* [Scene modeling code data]
------------------------------------------------------------
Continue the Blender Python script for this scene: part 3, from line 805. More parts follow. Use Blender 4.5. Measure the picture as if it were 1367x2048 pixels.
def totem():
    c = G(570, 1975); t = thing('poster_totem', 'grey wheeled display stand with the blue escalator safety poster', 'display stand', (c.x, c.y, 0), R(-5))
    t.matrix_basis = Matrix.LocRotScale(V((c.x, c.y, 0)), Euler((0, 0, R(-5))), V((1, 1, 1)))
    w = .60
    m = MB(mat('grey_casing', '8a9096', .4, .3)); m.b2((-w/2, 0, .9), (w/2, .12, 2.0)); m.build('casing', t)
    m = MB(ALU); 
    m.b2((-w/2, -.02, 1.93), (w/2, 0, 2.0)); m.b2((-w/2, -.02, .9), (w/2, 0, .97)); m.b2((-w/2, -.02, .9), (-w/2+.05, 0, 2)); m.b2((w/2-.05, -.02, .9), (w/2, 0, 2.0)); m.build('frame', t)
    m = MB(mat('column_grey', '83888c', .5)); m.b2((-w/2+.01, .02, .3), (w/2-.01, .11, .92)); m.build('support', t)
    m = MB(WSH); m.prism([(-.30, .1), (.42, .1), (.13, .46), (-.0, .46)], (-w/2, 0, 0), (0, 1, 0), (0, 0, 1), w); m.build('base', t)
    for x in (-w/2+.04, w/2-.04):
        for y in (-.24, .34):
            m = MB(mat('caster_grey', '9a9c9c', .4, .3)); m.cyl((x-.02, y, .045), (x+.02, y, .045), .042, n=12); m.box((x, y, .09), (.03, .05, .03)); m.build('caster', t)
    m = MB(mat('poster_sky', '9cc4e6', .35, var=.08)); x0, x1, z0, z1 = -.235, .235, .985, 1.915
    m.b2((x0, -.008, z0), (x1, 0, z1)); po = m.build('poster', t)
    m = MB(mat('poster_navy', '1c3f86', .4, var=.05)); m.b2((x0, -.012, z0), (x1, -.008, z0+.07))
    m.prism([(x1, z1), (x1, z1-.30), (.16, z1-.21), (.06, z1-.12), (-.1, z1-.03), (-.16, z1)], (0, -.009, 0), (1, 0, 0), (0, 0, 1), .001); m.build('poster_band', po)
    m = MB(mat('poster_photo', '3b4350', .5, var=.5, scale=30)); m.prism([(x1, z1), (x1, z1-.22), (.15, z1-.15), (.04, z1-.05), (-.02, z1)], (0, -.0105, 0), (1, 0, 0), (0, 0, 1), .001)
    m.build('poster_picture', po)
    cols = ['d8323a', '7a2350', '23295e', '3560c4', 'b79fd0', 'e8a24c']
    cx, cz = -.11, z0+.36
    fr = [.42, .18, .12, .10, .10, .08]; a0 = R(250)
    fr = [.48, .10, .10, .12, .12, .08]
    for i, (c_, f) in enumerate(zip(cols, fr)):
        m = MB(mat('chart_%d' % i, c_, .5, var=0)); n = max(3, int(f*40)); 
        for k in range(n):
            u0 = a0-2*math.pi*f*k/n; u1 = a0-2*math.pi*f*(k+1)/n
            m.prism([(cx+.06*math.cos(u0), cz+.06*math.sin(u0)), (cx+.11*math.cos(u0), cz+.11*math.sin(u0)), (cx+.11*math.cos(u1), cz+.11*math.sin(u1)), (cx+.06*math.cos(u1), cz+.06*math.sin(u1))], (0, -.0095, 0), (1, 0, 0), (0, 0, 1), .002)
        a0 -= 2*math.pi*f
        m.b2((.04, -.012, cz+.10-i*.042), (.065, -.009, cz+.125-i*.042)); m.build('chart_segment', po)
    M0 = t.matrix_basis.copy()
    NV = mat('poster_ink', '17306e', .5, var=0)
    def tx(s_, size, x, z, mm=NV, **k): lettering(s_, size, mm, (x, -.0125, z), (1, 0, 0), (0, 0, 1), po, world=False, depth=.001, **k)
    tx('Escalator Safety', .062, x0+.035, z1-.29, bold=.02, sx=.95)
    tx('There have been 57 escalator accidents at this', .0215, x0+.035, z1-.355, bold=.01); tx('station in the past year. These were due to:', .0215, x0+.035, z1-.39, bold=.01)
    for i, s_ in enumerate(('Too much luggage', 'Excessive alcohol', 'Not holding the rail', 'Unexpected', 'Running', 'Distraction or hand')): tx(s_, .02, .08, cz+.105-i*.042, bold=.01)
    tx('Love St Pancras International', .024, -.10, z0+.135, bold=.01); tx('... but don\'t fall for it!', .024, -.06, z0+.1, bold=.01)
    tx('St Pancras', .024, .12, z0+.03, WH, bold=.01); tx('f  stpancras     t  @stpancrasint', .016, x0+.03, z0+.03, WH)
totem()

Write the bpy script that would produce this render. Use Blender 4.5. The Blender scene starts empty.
------------------------------------------------------------
* [SET PROBLEM] Quote the listing in full, please, keeping every line exact.

* [THE ANSWER]
Continue the Blender Python script for this scene: part 3, from line 805. More parts follow. Use Blender 4.5. Measure the picture as if it were 1367x2048 pixels.
def totem():
    c = G(570, 1975); t = thing('poster_totem', 'grey wheeled display stand with the blue escalator safety poster', 'display stand', (c.x, c.y, 0), R(-5))
    t.matrix_basis = Matrix.LocRotScale(V((c.x, c.y, 0)), Euler((0, 0, R(-5))), V((1, 1, 1)))
    w = .60
    m = MB(mat('grey_casing', '8a9096', .4, .3)); m.b2((-w/2, 0, .9), (w/2, .12, 2.0)); m.build('casing', t)
    m = MB(ALU); 
    m.b2((-w/2, -.02, 1.93), (w/2, 0, 2.0)); m.b2((-w/2, -.02, .9), (w/2, 0, .97)); m.b2((-w/2, -.02, .9), (-w/2+.05, 0, 2)); m.b2((w/2-.05, -.02, .9), (w/2, 0, 2.0)); m.build('frame', t)
    m = MB(mat('column_grey', '83888c', .5)); m.b2((-w/2+.01, .02, .3), (w/2-.01, .11, .92)); m.build('support', t)
    m = MB(WSH); m.prism([(-.30, .1), (.42, .1), (.13, .46), (-.0, .46)], (-w/2, 0, 0), (0, 1, 0), (0, 0, 1), w); m.build('base', t)
    for x in (-w/2+.04, w/2-.04):
        for y in (-.24, .34):
            m = MB(mat('caster_grey', '9a9c9c', .4, .3)); m.cyl((x-.02, y, .045), (x+.02, y, .045), .042, n=12); m.box((x, y, .09), (.03, .05, .03)); m.build('caster', t)
    m = MB(mat('poster_sky', '9cc4e6', .35, var=.08)); x0, x1, z0, z1 = -.235, .235, .985, 1.915
    m.b2((x0, -.008, z0), (x1, 0, z1)); po = m.build('poster', t)
    m = MB(mat('poster_navy', '1c3f86', .4, var=.05)); m.b2((x0, -.012, z0), (x1, -.008, z0+.07))
    m.prism([(x1, z1), (x1, z1-.30), (.16, z1-.21), (.06, z1-.12), (-.1, z1-.03), (-.16, z1)], (0, -.009, 0), (1, 0, 0), (0, 0, 1), .001); m.build('poster_band', po)
    m = MB(mat('poster_photo', '3b4350', .5, var=.5, scale=30)); m.prism([(x1, z1), (x1, z1-.22), (.15, z1-.15), (.04, z1-.05), (-.02, z1)], (0, -.0105, 0), (1, 0, 0), (0, 0, 1), .001)
    m.build('poster_picture', po)
    cols = ['d8323a', '7a2350', '23295e', '3560c4', 'b79fd0', 'e8a24c']
    cx, cz = -.11, z0+.36
    fr = [.42, .18, .12, .10, .10, .08]; a0 = R(250)
    fr = [.48, .10, .10, .12, .12, .08]
    for i, (c_, f) in enumerate(zip(cols, fr)):
        m = MB(mat('chart_%d' % i, c_, .5, var=0)); n = max(3, int(f*40)); 
        for k in range(n):
            u0 = a0-2*math.pi*f*k/n; u1 = a0-2*math.pi*f*(k+1)/n
            m.prism([(cx+.06*math.cos(u0), cz+.06*math.sin(u0)), (cx+.11*math.cos(u0), cz+.11*math.sin(u0)), (cx+.11*math.cos(u1), cz+.11*math.sin(u1)), (cx+.06*math.cos(u1), cz+.06*math.sin(u1))], (0, -.0095, 0), (1, 0, 0), (0, 0, 1), .002)
        a0 -= 2*math.pi*f
        m.b2((.04, -.012, cz+.10-i*.042), (.065, -.009, cz+.125-i*.042)); m.build('chart_segment', po)
    M0 = t.matrix_basis.copy()
    NV = mat('poster_ink', '17306e', .5, var=0)
    def tx(s_, size, x, z, mm=NV, **k): lettering(s_, size, mm, (x, -.0125, z), (1, 0, 0), (0, 0, 1), po, world=False, depth=.001, **k)
    tx('Escalator Safety', .062, x0+.035, z1-.29, bold=.02, sx=.95)
    tx('There have been 57 escalator accidents at this', .0215, x0+.035, z1-.355, bold=.01); tx('station in the past year. These were due to:', .0215, x0+.035, z1-.39, bold=.01)
    for i, s_ in enumerate(('Too much luggage', 'Excessive alcohol', 'Not holding the rail', 'Unexpected', 'Running', 'Distraction or hand')): tx(s_, .02, .08, cz+.105-i*.042, bold=.01)
    tx('Love St Pancras International', .024, -.10, z0+.135, bold=.01); tx('... but don\'t fall for it!', .024, -.06, z0+.1, bold=.01)
    tx('St Pancras', .024, .12, z0+.03, WH, bold=.01); tx('f  stpancras     t  @stpancrasint', .016, x0+.03, z0+.03, WH)
totem()

Write the bpy script that would produce this render. Use Blender 4.5. The Blender scene starts empty.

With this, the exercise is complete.